Copy every line of the material below word for word.

BEGIN RECORDS PROVIDED

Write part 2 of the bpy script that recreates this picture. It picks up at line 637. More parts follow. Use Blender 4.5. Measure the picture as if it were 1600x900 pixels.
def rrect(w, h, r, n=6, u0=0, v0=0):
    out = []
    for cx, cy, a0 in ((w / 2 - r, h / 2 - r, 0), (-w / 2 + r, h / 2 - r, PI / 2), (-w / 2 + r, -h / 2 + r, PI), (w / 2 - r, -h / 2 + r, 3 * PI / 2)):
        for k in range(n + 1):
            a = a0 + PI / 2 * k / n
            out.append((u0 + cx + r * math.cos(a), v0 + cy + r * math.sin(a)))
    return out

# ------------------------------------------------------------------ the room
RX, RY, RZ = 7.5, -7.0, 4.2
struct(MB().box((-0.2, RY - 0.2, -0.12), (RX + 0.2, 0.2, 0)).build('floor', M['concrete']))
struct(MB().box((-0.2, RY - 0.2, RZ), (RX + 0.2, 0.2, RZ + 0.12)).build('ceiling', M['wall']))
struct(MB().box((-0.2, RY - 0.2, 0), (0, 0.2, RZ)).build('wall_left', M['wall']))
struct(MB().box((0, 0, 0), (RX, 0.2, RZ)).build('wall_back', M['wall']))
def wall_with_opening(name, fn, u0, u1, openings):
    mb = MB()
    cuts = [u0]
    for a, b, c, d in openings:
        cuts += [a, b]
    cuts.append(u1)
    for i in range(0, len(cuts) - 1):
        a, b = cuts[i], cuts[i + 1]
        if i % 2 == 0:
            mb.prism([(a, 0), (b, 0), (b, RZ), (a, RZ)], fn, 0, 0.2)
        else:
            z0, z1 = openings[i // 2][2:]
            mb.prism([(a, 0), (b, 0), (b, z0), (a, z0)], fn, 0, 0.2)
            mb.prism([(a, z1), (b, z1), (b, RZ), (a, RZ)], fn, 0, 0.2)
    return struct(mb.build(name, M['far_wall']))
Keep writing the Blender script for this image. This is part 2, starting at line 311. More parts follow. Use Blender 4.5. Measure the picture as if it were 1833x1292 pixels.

END RECORDS PROVIDED

▶ _EXERCISE RESULT_
Write part 2 of the bpy script that recreates this picture. It picks up at line 637. More parts follow. Use Blender 4.5. Measure the picture as if it were 1600x900 pixels.
def rrect(w, h, r, n=6, u0=0, v0=0):
    out = []
    for cx, cy, a0 in ((w / 2 - r, h / 2 - r, 0), (-w / 2 + r, h / 2 - r, PI / 2), (-w / 2 + r, -h / 2 + r, PI), (w / 2 - r, -h / 2 + r, 3 * PI / 2)):
        for k in range(n + 1):
            a = a0 + PI / 2 * k / n
            out.append((u0 + cx + r * math.cos(a), v0 + cy + r * math.sin(a)))
    return out

# ------------------------------------------------------------------ the room
RX, RY, RZ = 7.5, -7.0, 4.2
struct(MB().box((-0.2, RY - 0.2, -0.12), (RX + 0.2, 0.2, 0)).build('floor', M['concrete']))
struct(MB().box((-0.2, RY - 0.2, RZ), (RX + 0.2, 0.2, RZ + 0.12)).build('ceiling', M['wall']))
struct(MB().box((-0.2, RY - 0.2, 0), (0, 0.2, RZ)).build('wall_left', M['wall']))
struct(MB().box((0, 0, 0), (RX, 0.2, RZ)).build('wall_back', M['wall']))
def wall_with_opening(name, fn, u0, u1, openings):
    mb = MB()
    cuts = [u0]
    for a, b, c, d in openings:
        cuts += [a, b]
    cuts.append(u1)
    for i in range(0, len(cuts) - 1):
        a, b = cuts[i], cuts[i + 1]
        if i % 2 == 0:
            mb.prism([(a, 0), (b, 0), (b, RZ), (a, RZ)], fn, 0, 0.2)
        else:
            z0, z1 = openings[i // 2][2:]
            mb.prism([(a, 0), (b, 0), (b, z0), (a, z0)], fn, 0, 0.2)
            mb.prism([(a, z1), (b, z1), (b, RZ), (a, RZ)], fn, 0, 0.2)
    return struct(mb.build(name, M['far_wall']))
Keep writing the Blender script for this image. This is part 2, starting at line 311. More parts follow. Use Blender 4.5. Measure the picture as if it were 1833x1292 pixels.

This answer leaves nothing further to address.